Genoa, Serie A sempre più vicina. Nonostante i rigori mancanti e un Gilardino poco ispirato
di Gessi Adamoli
La Serie A è sempre più vicina! La matematica dice che se il Genoa fa 4 punti nelle prossime due partite (Ascoli a Marassi e trasferta a Frosinone), lo scontro diretto dell'ultima giornata diventerebbe una passerella trionfale per Sturaro e compagni. Se poi, sabato a Modena, il Bari non dovesse andare oltre il pari, tre punti col Frosinone significherebbero la promozione matematica.
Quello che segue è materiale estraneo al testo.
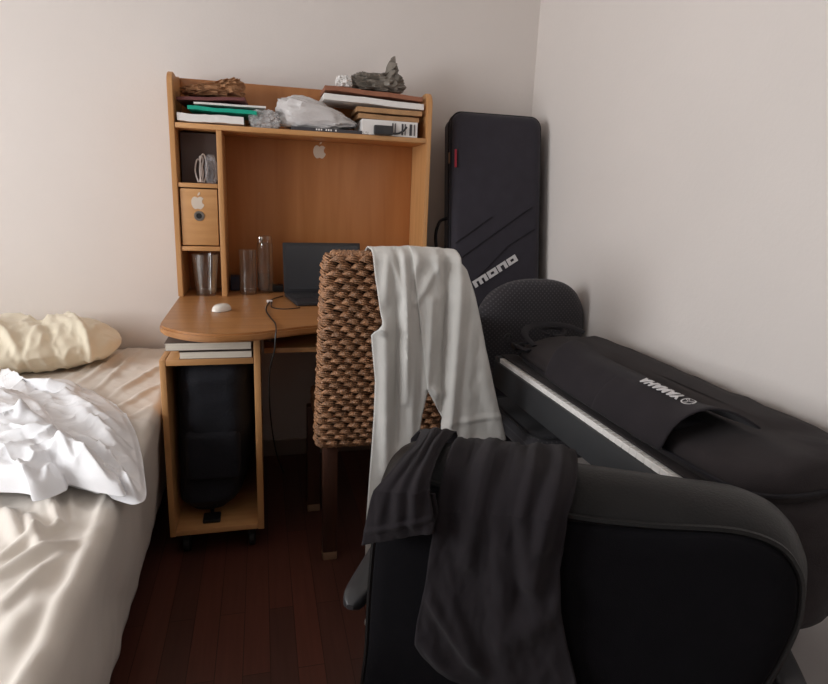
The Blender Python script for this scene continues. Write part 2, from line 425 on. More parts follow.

Non si copre di gloria il Genoa a Bolzano ma in virtù del contemporaneo pareggio del Bari in casa contro il Cittadella, ed è questa la cosa più importante, compie un passo probabilmente decisivo verso la promozione. Non convince la squadra, stranamente lenta ed involuta. Per una volta non convincono nemmeno i cambi di Gilardino. E soprattutto non convince l'arbitro Di Bello.
Ma procediamo con ordine. Nel civettuolo stadio Druso, con le fisarmoniche a suonare in campo prima della partita e con la tradizionale cassetta di mele consegnate dal capitano Tait a Sturaro, non c'è il solito Genoa. Il clima da festa paesana non c'entra, piuttosto è l'atteggiamento tattico del Sudtirol che mette in imbarazzo la squadra rossoblù. Squadra stretta e corta, tutte le linee di passaggio chiuse preventivamente. E la palla gira lenta, troppo lenta. Ci sono anche troppi errori di disimpegno, non abituali per chi in precedenza aveva ben altre percentuali di passaggi riusciti. Addirittura il Genoa, che in porta ha tirato pochissimo (il clamoroso palo interno di Gudmundsson è l'unico sussulto), nel primo tempo ha rischiato di andare sotto se Martinez non avesse regalato un'altra perla ad una stagione che, dopo le incertezze iniziali dovute al fatto di non aver giocato per troppo tempo, si può tranquillamente definire strepitosa. Su Odogwu, che da pochi metri ha calciato a botta sicura, si è comportato come un portiere di pallamano: ha fatto un balzo in avanti cercando contemporaneamente con le braccia e col corpo di aumentare il più possibile il volume del corpo sperando di essere colpito. Ed è andata proprio così, l'attaccante del Bari l'ha centrato su un tacco. Sicuramente fortunato ma anche bravo.
Capitolo Gilardino. Il tecnico ha capito che occorreva cambiare l'inerzia della partita ma, se nelle 19 precedenti partite della sua gestione i cambi era sempre stati assolutamente condivisibili, questa volta ha sorpreso tutti sostituendo Coda nell'intervallo. Al suo posto ha messo dentro Ekuban che di fatto, ad eccezione dell'episodio del rigore non concesso, non è mai entrato in partita. Rinunciare a Coda è sempre un sacrificio e si è rivelato utopistico affidarsi ad Ekuban come terminale offensivo e dunque col compito di reggere palla per favorire gli inserimenti da dietro. “Coda non di discute – ha spiegato Gilardino – ma a me in quel momento occorreva un altro tipo di giocatore. Loro erano stati bravi a non concederci profondità e così a noi serviva un attaccante che la profondità se l'andasse a cercare”. Tutto però è rimasto a livello di intenzioni. E contro un avversario molto fisico è anche apparso tardivo l'inserimento di Jagiello, tanto più che Sturaro e Strootman avevano spesso moltissimi.
E veniamo all'arbitro Di Bello. Ma come ha fatto a non fischiare il fallo di mano di Masiello nel primo tempo? Il braccio era largo e la palla lo colpisce in pieno. In questo calcio surreale abbiamo visto fischiare interventi con il braccio molto meno aperto. Per non andare troppo indietro, basti a ripensare a Pisa-Bari di domenica scorsa e all'intervento di Caracciolo giudicato da rigore. Moltissimi anche i dubbi per un intervento in area di Zaro ai danni di Ekuban che è costata l'espulsione al mister Gilardino. “Il difensore è rimasto fermo, non si è mosso”, è stata la spiegazione di Di Bello. Sta di fatto che in nessuno dei due episodi contestati Mariani, lui pure internazionale, ha ritenuto di dover intervenire. E così Gilardino non ha ancora avuto l'onore di vedere un rigore assegnato alla sua squadra. Tutto questo mentre a Bari veniva negato da Massa di Imperia un rigore solare al Cittadella.
Ma ormai la corazzata Genoa è quasi in porto. E i numeri ribadiscono l'eccezionale lavoro svolto dal tecnico di Biella. Su 20 partite ne ha vinte 13, pareggiate 6 e persa una soltanto. E con quello di ieri sono venti su 35 le partite in cui la porta del Genoa è rimasta inviolata.